Mike Rees, CEO, wholesale banking, Standard Chartered Plc, said: “We are pleased that our commitment to empowering people by improving access to financial services has been recognised with this award. We have partnered with 41 micro­finance institutions, providing them access to local currency funding, transaction banking services and financial markets products, as well as working with micro­finance experts to invest in technical assistance and capacity building for the microfinance sector in multiple countries. Since September 2006, the bank has disbursed $277m to more than 14 countries, and we are well on track to deliver on our Clinton Global Initiative commitment to originate and distribute $500m by 2011.”

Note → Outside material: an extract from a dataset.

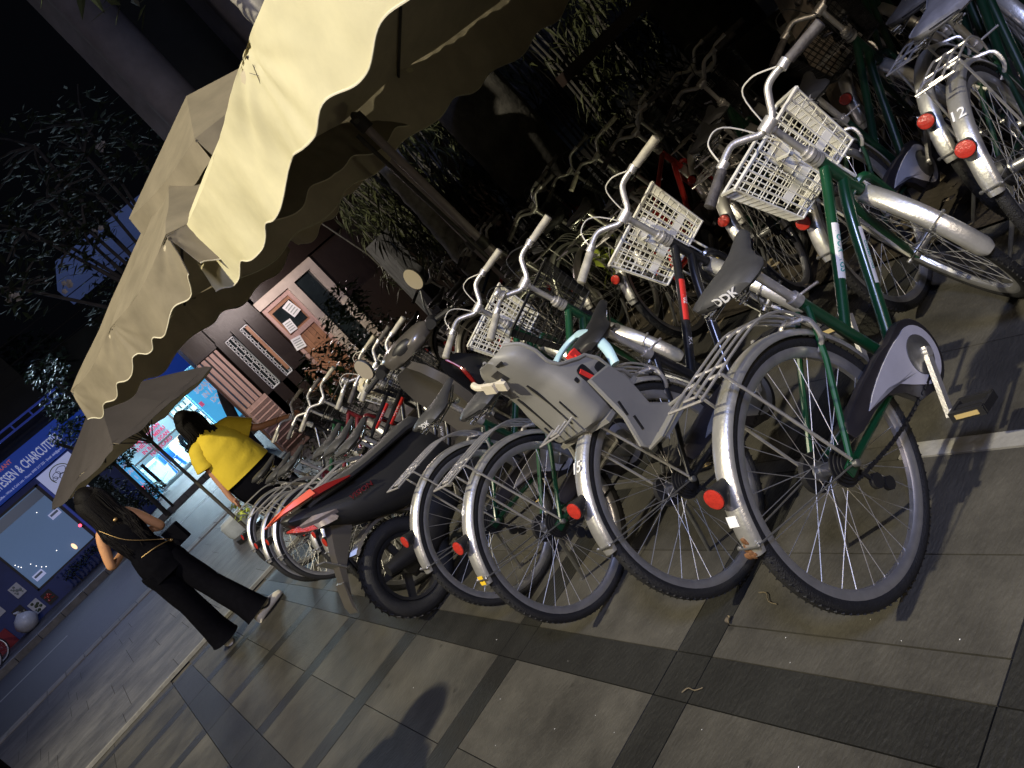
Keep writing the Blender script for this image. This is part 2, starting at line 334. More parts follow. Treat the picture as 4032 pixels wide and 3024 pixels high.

BEST STAKEHOLDER ENGAGEMENTHSBC

HSBC has been a pioneer of stakeholder engagement. The bank worked closely with the Forestry Stewardship Council to develop lending guidelines, predominantly on paper and forestry. When this initiative was launched in 2004 it was the first of its kind. Since then, the bank has launched the HSBC Climate partnership in conjunction with the World Wildlife Fund, The Climate Group, Smithsonian Tropical Research Institute and Earthwatch. HSBC was also a founding member of the UN Environmental Programmes Finance Initiative, as well as the UN Principles for Responsible Investment. Overall, HSBC stands out because of its pioneering and broad network of stakeholder partnerships, although it needs to really leverage these partnerships to improve corporate responsibility risk management and prove its commitment.

Simon Martin, head of HSBC Group’s corporate sustainability, said: “The expertise and challenging opinions of external stakeholders are instrumental in helping shape our thinking on sustainability and the drafting of our policies. We are pleased to receive this recognition and would like to share it with our external partners who have made such recognition possible.”